The cost of borrowing for HFCs is much higher than banks, since the former do not have access to low-cost deposits. Because of this, HFCs cannot offer lower interest rates than banks.

HFCs are non-banking financial companies regulated by NHB and have been exempted from the requirement of registration by the Reserve Bank of India (RBI).

"Unlike big banks who offer multiple services and have access to larger amount of funds, we cannot play the 'low-interest' game. The only way we can attract customers is through better services," said the head of a small HFC.

According to available data, the interest rates charged by banks range from 10.15 to 12 per cent on an average. On the contrary, HFC's rates are between 11 and 16 per cent.
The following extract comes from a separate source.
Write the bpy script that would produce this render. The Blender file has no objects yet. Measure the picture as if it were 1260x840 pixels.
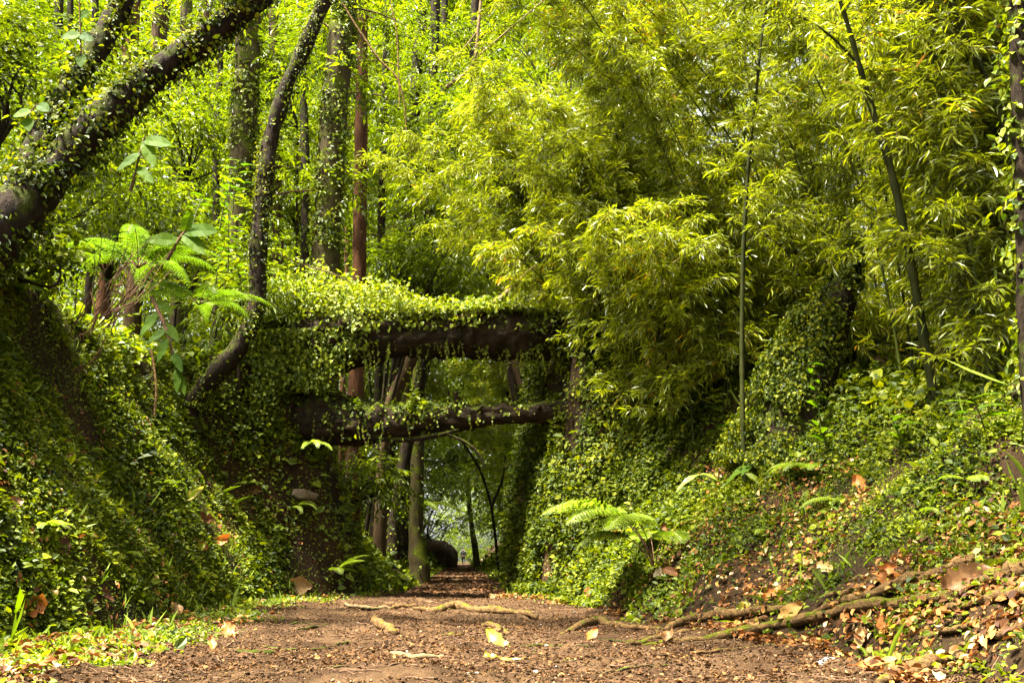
import bpy, math
import numpy as np
rng = np.random.default_rng(11)
sc = bpy.context.scene
COL = sc.collection
R = math.radians

# ------------------------------------------------------------------ camera
F_PX, CXP, CYP, HOR = 1225.0, 630.0, 420.0, 687.0
PITCH = math.atan((HOR - CYP) / F_PX)
CAM = np.array([0.0, 0.0, 0.62])
cp_, sp_ = math.cos(PITCH), math.sin(PITCH)

def ray(px, py):
    a, b = px - CXP, CYP - py
    return np.array([a, F_PX * cp_ - b * sp_, F_PX * sp_ + b * cp_])

def at(px, py, d):
    r = ray(px, py)
    return CAM + r * (d / r[1])

# ------------------------------------------------------------------ noise
def _h(ix, iy, iz, s):
    n = (ix * 374761393 + iy * 668265263 + iz * 2147483647 + s * 974634777) & 0xffffffff
    n = ((n ^ (n >> 13)) * 1274126177) & 0xffffffff
    n = n ^ (n >> 16)
    return (n & 0xffff) / 65535.0

def vnoise(P, seed=0):
    P = np.asarray(P, float)
    if P.shape[-1] == 2:
        P = np.concatenate([P, np.zeros(P.shape[:-1] + (1,))], -1)
    i = np.floor(P).astype(np.int64)
    f = P - i
    f = f * f * (3 - 2 * f)
    o = 0
    for dx in (0, 1):
        wx = f[..., 0] if dx else 1 - f[..., 0]
        for dy in (0, 1):
            wy = f[..., 1] if dy else 1 - f[..., 1]
            for dz in (0, 1):
                wz = f[..., 2] if dz else 1 - f[..., 2]
                o = o + wx * wy * wz * _h(i[..., 0] + dx, i[..., 1] + dy, i[..., 2] + dz, seed)
    return o * 2 - 1

def fbm(P, seed=0, octv=4):
    P = np.asarray(P, float)
    o, a = 0, 1.0
    for k in range(octv):
        o = o + a * vnoise(P * 2 ** k + 13.7 * k, seed + k)
        a *= 0.5
    return o

def unit(v):
    v = np.asarray(v, float)
    return v / np.maximum(np.linalg.norm(v, axis=-1, keepdims=True), 1e-9)

# ------------------------------------------------------------------ mesh building
class Geo:
    def __init__(s):
        s.V, s.F, s.n = [], [], 0
    def add(s, V, F, rnd=None, mat=0):
        V = np.asarray(V, float).reshape(-1, 3); F = np.asarray(F, np.int64)
        if rnd is None: rnd = np.zeros(len(F))
        s.V.append(V)
        s.F.append((F + s.n, np.asarray(rnd, float), np.full(len(F), mat)))
        s.n += len(V)
    def build(s, name, mats, parent=None, smooth=False, origin=None):
        V = np.concatenate(s.V)
        if origin is not None: V = V - np.asarray(origin)
        li = np.concatenate([f.ravel() for f, _, _ in s.F])
        cnt = np.concatenate([np.full(len(f), f.shape[1]) for f, _, _ in s.F])
        rnd = np.concatenate([r for _, r, _ in s.F])
        mi = np.concatenate([m for _, _, m in s.F])
        me = bpy.data.meshes.new(name)
        me.vertices.add(len(V)); me.vertices.foreach_set('co', V.astype(np.float32).ravel())
        me.loops.add(len(li)); me.loops.foreach_set('vertex_index', li.astype(np.int32))
        st = np.concatenate([[0], np.cumsum(cnt)[:-1]])
        me.polygons.add(len(cnt)); me.polygons.foreach_set('loop_start', st.astype(np.int32))
        if not isinstance(mats, (list, tuple)): mats = [mats]
        for m in mats: me.materials.append(m)
        me.polygons.foreach_set('material_index', mi.astype(np.int32))
        at_ = me.attributes.new('rnd', 'FLOAT', 'FACE'); at_.data.foreach_set('value', rnd.astype(np.float32))
        me.update(calc_edges=True); me.validate()
        me.polygons.foreach_set('use_smooth', np.full(len(cnt), bool(smooth)))
        o = bpy.data.objects.new(name, me); COL.objects.link(o)
        if parent is not None: o.parent = parent
        return o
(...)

So naturally, customers find banks more attractive and, hence, move out, HFC executives point out.

Industry sources say that although it is the medium and smaller HFCs that have borne the brunt of their accounts being 'snatched' away this, larger HFCs are also affected.

"While the large HFCs are also partially impacted, they have a brand value attached due to which the stickiness of customers is higher for them," added an industry official.

NHB data shows that over the past 25 years, there has been a big jump in housing finance in India. 'Report on Trend and Progress of Banking in India' by NHB showed that the outstanding housing loans of HFCs rose from Rs 25,326.01 crore on March 31, 2000 to Rs 2,85,711 crore on March 31, 2013.

Similarly, for scheduled commercial banks (SCBs), the figure rose from Rs 18,524.88 crore to Rs 4,62,200 crore during the same period.